Tuesday 7 December 2021

Borders


Subject: Borders


Who are these people migrating from poverty or conflict, what brought about their conclusion that they should move to another country where things are better and the opportunities to feed and educate a family so much more secure.
When I was growing up the idea to move away from home to find work, perhaps in the South of England was beginning to take hold amongst some people but even to this day people are reluctant to move away from relatives and family for that better paid job after all for most of us our lives are a mixture of opportunity and  a sense of value for what you have.

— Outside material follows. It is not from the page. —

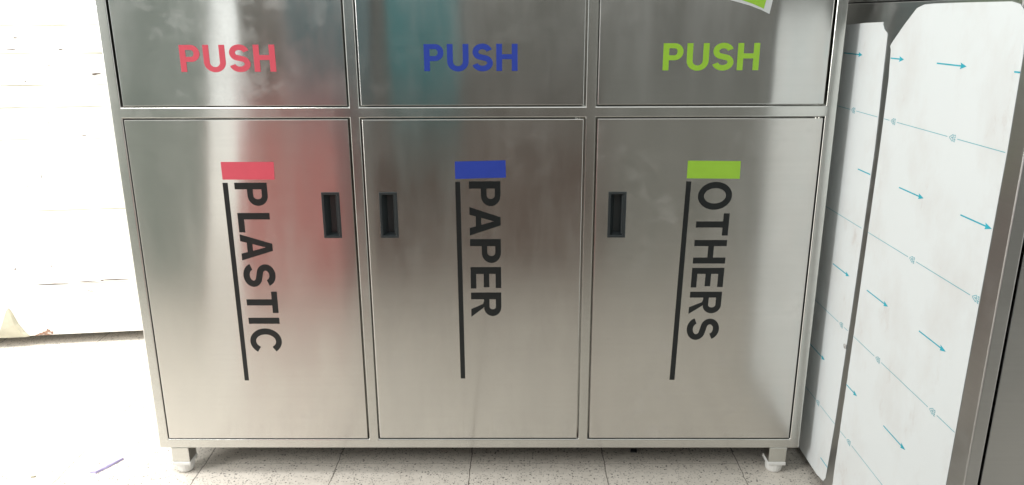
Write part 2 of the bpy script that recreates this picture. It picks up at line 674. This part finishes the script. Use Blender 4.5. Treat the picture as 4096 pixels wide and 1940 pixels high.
# cream plaster lump clinging to the foot of the wall, far left
bm = bmesh.new()
fr = [(-.09, .036), (.094, .0345), (.081, .050), (.064, .082), (.053, .118), (.045, .136), (.038, .130), (.022, .095), (.004, .060), (-.03, .046)]
n = len(fr)
top = [bm.verts.new(wl(u, .0, z)) for u, z in fr]
out = [bm.verts.new(wl(u * .8 + .006, .012 * (1 - abs(z - .07) / .08) + .001, z * .97 + .0015)) for u, z in fr]
bm.faces.new(list(reversed(out)))
bm.faces.new(top)
for k in range(n):
    bm.faces.new((top[k], top[(k + 1) % n], out[(k + 1) % n], out[k]))
bmesh.ops.recalc_face_normals(bm, faces=bm.faces)
tag(obj('plaster_lump', bm, CREAM), 'cream triangular lump of plaster on the bottom edge of the white wall, far left', 'plaster lump')

# scraps on the floor


def scrap(name, pts, z, mat, label, cat, lift=0.0):
    bm = bmesh.new()
    a = [bm.verts.new((x, y, z + lift * (i % 2))) for i, (x, y) in enumerate(pts)]
    c = [bm.verts.new((x, y, .0006)) for x, y in pts]
    bm.faces.new(a)
    n = len(pts)
    for k in range(n):
        bm.faces.new((a[k], c[k], c[(k + 1) % n], a[(k + 1) % n]))
    bmesh.ops.recalc_face_normals(bm, faces=bm.faces)
    return tag(obj(name, bm, mat), label, cat)


scrap('paper_scrap', [(-.931, .006), (-.912, .000), (-.897, .022), (-.876, .062), (-.879, .0635), (-.900, .036), (-.922, .027)], .0025, PAPER,
      'small torn violet scrap lying on the sunlit floor left of the cabinet', 'scrap', .004)
scrap('dark_scrap', [(.372, .094), (.388, .094), (.389, .104), (.375, .106)], .004, DARKBIT,
      'tiny dark square bit on the floor under the middle of the cabinet', 'scrap')
scrap('pebble', [(-1.058, -.017), (-1.050, -.016), (-1.048, -.012), (-1.056, -.012)], .004, CREAM,
      'tiny grey crumb on the sunlit floor near the bottom left corner', 'crumb')

# ------------------------------------------------------------------ the recycling cabinet
cab = thing('recycling_cabinet', 'wide brushed stainless steel recycling cabinet with doors marked PLASTIC, PAPER and OTHERS', 'cabinet')
TOPZ = 1.36
OX = .750
IX0, IX1 = .7278, .7278
MX0, MX1 = .2338, .2552
xs = [-OX, -IX0, -MX1, -MX0, MX0, MX1, IX1, OX]
zs = [.070, .0930, .8413, .8635, TOPZ - .03, TOPZ]
# frame of welded square tube
bm = plate(xs, zs, lambda i, j: i in (0, 2, 4, 6) or j in (0, 2, 4), 0.0, .024, .0022, 3)
obj('frame', bm, STEEL_FRAME, cab)
# body shell behind the frame
bm = bmesh.new()
add_box(bm, -OX + .001, OX - .001, .0245, .72, .0715, TOPZ - .001, .002, 1)
obj('body', bm, STEEL, cab)
bm = bmesh.new()
add_box(bm, -OX + .004, OX - .004, .0250, .715, .0695, .0713)  # dark plate added to cut light bouncing onto the floor below
obj('underside_bounce_shield', bm, UNDERSIDE, cab)

bays = [(-IX0, -MX1), (-MX0, MX0), (MX1, IX1)]
hand = [(-.3257, -.2870), (-.2026, -.1639), (.2859, .3246)]
HZ0, HZ1 = .5832, .6842
# narrow gaps differ a little from door to door
gaps = [(.0030, .0034, .0026, .0028), (.0040, .0040, .0034, .0034), (.0038, .0040, .0034, .0028)]   # left right bottom top
fgaps = [(.0052, .0030, .0030), (.0038, .0046, .0030), (.0026, .0060, .0038)]

doors, flaps = [], []
for k, (b0, b1) in enumerate(bays):
    gl, gr, gb, gt = gaps[k]
    x0, x1, z0, z1 = b0 + gl, b1 - gr, zs[1] + gb, zs[2] - gt
    h0, h1 = hand[k][0] + .002, hand[k][1] - .002
    bm = plate([x0, h0, h1, x1], [z0, HZ0 + .002, HZ1 - .002, z1], lambda i, j: not (i == 1 and j == 1), -.0004, .018, .0011, 2)
    d = obj('door', bm, (STEEL, STEEL, STEEL_DULL)[k], cab, ['steel door lettered PLASTIC', 'steel door lettered PAPER', 'steel door lettered OTHERS'][k])
    doors.append(d)
    # recessed cup handle: rim, sloping cup, finger lip
    r0, r1 = hand[k]
    e = .0052
    hb = plate([r0, r0 + e, r1 - e, r1], [HZ0, HZ0 + e, HZ1 - e, HZ1], lambda i, j: not (i == 1 and j == 1), -.0020, .0040, .0007, 2)
    a = [(r0 + e, HZ0 + e), (r1 - e, HZ0 + e), (r1 - e, HZ1 - e), (r0 + e, HZ1 - e)]
    ins = [(r0 + e + .009, HZ0 + e + .003), (r1 - e - .006, HZ0 + e + .003), (r1 - e - .006, HZ1 - e - .003), (r0 + e + .009, HZ1 - e - .003)]
    va = [hb.verts.new((x, .0019, z)) for x, z in a]
    vb = [hb.verts.new((x, .0150, z)) for x, z in ins]
    hb.faces.new(vb)
    for q in range(4):
        hb.faces.new((va[q], va[(q + 1) % 4], vb[(q + 1) % 4], vb[q]))
    add_box(hb, r1 - e - .0035, r1 - e + .0002, -.0008, .0012, HZ0 + e + .002, HZ1 - e - .002, .0006, 1)
    obj('recessed_handle', hb, HANDLE, d)

    gl, gr, gb = fgaps[k]
    bm = plate([b0 + gl, b1 - gr], [zs[3] + gb, zs[4] - .003], lambda i, j: True, .0006, .016, .0011, 2)
    f = obj('flap', bm, (STEEL_SMEARED, STEEL_FLAP, STEEL_FLAP)[k], cab, ['steel push flap with red lettering', 'steel push flap with blue lettering', 'steel push flap with green lettering'][k])
    flaps.append(f)

# square tube legs with nylon feet
for (lx, ly) in ((-.7045, .0215), (.7030, .0215), (-.7045, .69), (.7030, .69)):
    bm = bmesh.new()
    add_box(bm, lx - .0205, lx + .0205, ly - .0205, ly + .0205, .0318, .0700, .0015, 2)
    lg = obj('leg', bm, STEEL_FRAME, cab)
    bm = bmesh.new()
    add_box(bm, lx - .0215, lx + .0215, ly - .0215, ly + .0215, .0225, .0316, .002, 2)
    add_lathe(bm, lx, ly, [(.0140, .0), (.0168, .0018), (.0188, .006), (.0198, .014), (.0200, .0228)], 40, .02)
    obj('foot_cap', bm, NYLON, lg, smooth=False)

# pivot pins showing in the gap above the doors
for k, px in ((1, .2185), (2, .7135)):
    bm = bmesh.new()
    for dx in (-.0035, .0035):
        add_lathe(bm, px + dx, .004, [(.0022, zs[2] - .0042), (.0022, zs[2] + .0004)], 12)
    obj('hinge_pin', bm, STEEL_FRAME, doors[k])

# ---- lettering
YS = -.00055


def front_word(text, x0, x1, z0, z1, s, gap, mat, parent, label, y):
    w = word_width(text, s, gap)
    sx, sy = (x1 - x0) / w, (z1 - z0)
    me = loops_mesh('lettering', word_loops(text, s, sx, sy, gap), .0003)
    xf(me, lambda c: (x0 + c.x, y - c.z, z0 + c.y))
    return obj_me('lettering', me, mat, parent, label)


FY = .0006 - .0004
for k, (x0, x1, mat, nm) in enumerate(((-.5926, -.3985, RED, 'red'), (-.0966, .0932, BLUE, 'blue'), (.3876, .5818, GREEN, 'green'))):
    front_word('PUSH', x0, x1, .9358, .9893, .205, .125, mat, flaps[k], nm + ' PUSH lettering', FY)

DY = -.0004 - .0004


def slab(name, pts, mat, parent, y, label=None, t=.0003):
    me = loops_mesh(name, [pts], t)
    xf(me, lambda c: (c.x, y - c.z, c.y))
    return obj_me(name, me, mat, parent, label)


def down_word(text, xb, xt, ztop, zbot, s, gap, parent, kern=None, tilt=0.0):
    w = word_width(text, s, gap, kern)
    sx, sy = (ztop - zbot) / w, (xt - xb)
    me = loops_mesh('lettering', word_loops(text, s, sx, sy, gap, kern), .0003)
    xf(me, lambda c: (xb + c.y + tilt * c.x, DY - c.z, ztop - c.x))
    return obj_me('lettering', me, BLACK, parent, 'black ' + text + ' lettering running down the door')


down_word('PLASTIC', -.5088, -.4400, .7054, .3148, .198, .160, doors[0], {'LA': -.10, 'AS': -.05, 'PL': .06}, .0)
down_word('PAPER', -.0104, .0565, .7073, .4002, .203, .125, doors[1], {'PA': -.10, 'AP': -.02})
down_word('OTHERS', .4778, .5478, .7050, .3442, .192, .145, doors[2], {'OT': -.03, 'TH': .0}, -.0195)

slab('colour_block', [(-.5325, .7123), (-.4219, .7121), (-.4208, .7499), (-.5327, .7501)], RED, doors[0], DY, 'red colour block above the word')
slab('colour_block', [(-.0390, .7126), (.0684, .7153), (.0675, .7521), (-.0392, .7497)], BLUE, doors[1], DY, 'blue colour block above the word')
slab('colour_block', [(.4501, .7128), (.5616, .7116), (.5611, .7493), (.4503, .7505)], GREEN, doors[2], DY, 'green colour block above the word')
slab('underline_bar', [(-.5322, .2447), (-.5226, .2447), (-.5227, .7053), (-.5336, .7053)], BLACK, doors[0], DY)
slab('underline_bar', [(-.0376, .2494), (-.0272, .2494), (-.0288, .7065), (-.0394, .7065)], BLACK, doors[1], DY)
slab('underline_bar', [(.4385, .2457), (.4498, .2457), (.4601, .7058), (.4496, .7063)], BLACK, doors[2], DY)

# curved green sticker with a pale border above the right PUSH (its lower corner shows)
ccx, ccz = .462, .800                      # centre of the inner arc
ang1, ang0 = 61.3, 118.7


def sector(r0, r1, a0, a1, n=28):
    return arc(ccx, ccz, r0, r0, a0, a1, n) + arc(ccx, ccz, r1, r1, a1, a0, n)


slab('arc_sticker', [(.5949, 1.0450), (.6010, 1.0830), (.6060, 1.1150), (.50, 1.1550), (.39, 1.1450), (.37, 1.085), (.44, 1.0835), (.5142, 1.0722), (.5548, 1.0614), (.578, 1.053)], WHITEV, flaps[2], FY, 'pale edged green curved sticker')
slab('arc_sticker_face', [(.5826, 1.0551), (.5870, 1.0760), (.5915, 1.1010), (.495, 1.138), (.405, 1.130), (.39, 1.100), (.45, 1.0965), (.5377, 1.0720), (.562, 1.0640)], GREEN, flaps[2], FY - .0003)

# ------------------------------------------------------------------ right: film wrapped steel unit
XP = .785
unit = thing('film_wrapped_cabinet', 'steel cabinet at the right edge, side covered in white film printed with cyan arrows', 'cabinet')
YF = -.558
bm = bmesh.new()
add_box(bm, XP, 1.45, YF + .0605, .42, .022, 1.0655, .0018, 2)
obj('body', bm, STEEL_SIDE, unit)
bm = bmesh.new()
add_box(bm, XP - .0012, 1.4512, YF + .0255, .4212, 1.0672, 1.36, .0022, 2)
obj('upper_panel', bm, STEEL_SIDE, unit)
# front frame and doors
xs2 = [XP - .0002, XP + .0215, 1.10, 1.122, 1.43, 1.452]
zs2 = [.022, .045, 1.03, 1.0655]
bm = plate(xs2, zs2, lambda i, j: i in (0, 2, 4) or j in (0, 2), YF, .060, .0025, 3)
obj('frame', bm, STEEL_SIDE, unit)
for b0, b1 in ((xs2[1], xs2[2]), (xs2[3], xs2[4])):
    bm = plate([b0 + .0042, b1 - .003], [.049, 1.026], lambda i, j: True, YF + .0005, .018, .0011, 2)
    obj('door', bm, STEEL_SIDE, unit)
for (lx, ly) in ((XP + .022, -.095), (XP + .022, -.50), (1.42, -.50), (1.42, .38), (XP + .022, .38)):
    bm = bmesh.new()
    add_box(bm, lx - .0205, lx + .0205, ly - .0305, ly + .0305, .0, .0215, .0015, 1)
    obj('leg', bm, STEEL_SIDE, unit)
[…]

Today’s migrants walking hundreds if not thousands of miles in South America, from Nicaragua through Mexico to the USA or across Central Europe to get out of Afghanistan or Syria and head for Germany or the UK have one thing in common, the belief that their lives will be made better by the move.  Again many years ago boarders were sacrosanct a sort of hidden acknowledgement that what was theirs and what was ours was clear cut but not today. With statues laid down in 1951 in the United Nations determining Refugee rights and the subsequent Human Rights legislation, the mythical human village was created where boarders become blurred.
Nationalism, personified by boarders has been the cause of war for centuries and just this week we see the tension building between Belarus and Poland on the boarder and their right of crossing argued. Taiwan and China are another conflict waiting to kick off, long un resolved disputes, simmering when common sense says with so much time having passed and the Chinese civil war over and done why not let the ideological separation have its footing in a small island. Sadly mankind is not very savvy when it comes to boarders, the insistence that ownership can be defined by the border as laid down in the Middle East when the British and French laid down spheres of interest in the Sykes-Picot Act of 1916 which drew arbitrary boarders according to political topography and forgetting the tribalism which lay beneath and the now arbitrary  borders divided.
The economic unity in Europe which became the EU and was a precursor globalisation worked well in opening up Europe and demolishing all borders to allow the free movement of Europeans but with the arrival of a  huge humanity shift, a mixture of refugees and economic migration from the poorer parts of the world to the wealthier, the need for boarders to protect your values is once more critical.
If we are happy to ‘round down’ and let people in, willy nilly in the hope that over time the incomers will absorb your values and equity, I believe it's is pretty fanciful since over time your values will be replace with the others values. That's not to decry those values but values are the result of a slow osmosis not political diktat
There are many parts of the world and often the parts where the bulk of the immigrants come from where during Colonial times  inroads were made to modernise and introduce systems of commerce and commercial law to guide the commerce. These were our impositions and never fully bedded in or accepted with the result that many of these societies have rescinded our way for a return to local nepotism.
Boarders provide a statement, our way or your way, they don’t determine which is the right way or even the best way but they do define a way of interpreting what’s currently acceptable.